Nubes blancas invaden las montañas esta tarde del 30 de diciembre. El espíritu de Yuliana parece latente en esta parte del Macizo. “Ella es un angelito que nos espera en el cielo. Allá nos ha de brindar aunque sea un vaso de agua”, retoma su abuela. En su memoria, el heredero de la familia Samboní, el que viene en camino, se llamará Yulián Andrés Samboní Muñoz. Eso dicen su padre y su madre. Un homenaje a la vida, para que no se repita la historia.
Gobernación: sí hay respaldo a los campesinos
Ary Burbano, ingeniero técnico del proyecto quinua de la Gobernación del Cauca, le dijo a El Espectador, sobre las quejas de la familia Samboní y sus vecinos acerca de la quinua: “Ningún gobierno puede fijar el precio del producto, eso lo definen la oferta y la demanda.
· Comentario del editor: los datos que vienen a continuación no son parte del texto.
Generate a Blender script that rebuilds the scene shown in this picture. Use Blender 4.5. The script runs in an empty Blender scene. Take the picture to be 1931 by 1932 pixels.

Sin embargo, en este momento toda la quinua que ha estado saliendo es bajo estándares de calidad gracias a que nosotros hemos capacitado a la gente y toda se les ha comprado. La Gobernación del Cauca ha hecho una intermediación sin costo, por eso organizamos a la Asociación de Quinueros de los Milagros Bolívar (Asoquimil). Esa asociación es la que se encarga de venderle directamente a Colombia, la multinacional que tiene su parque industrial en Santander de Quilichao.
Nosotros lo que hacemos es enlazar a Omar Samboní, que es de la vereda El Tambo, que es el representante de Asoquimil, y al jefe de mercadeo de Colombia, ellos llegan a un acuerdo de precios y listo. Lo que nos ha afectado en este momento los precios es que en Perú está saliendo mucha quinua y eso ha hecho que el precio se haya bajado un poco. A la gente se le estaba pagando a $3.500, pero en el momento está a $3.000. Y el costo de producción cuando más caro es oscila en $1.600, entonces hay buena utilidad.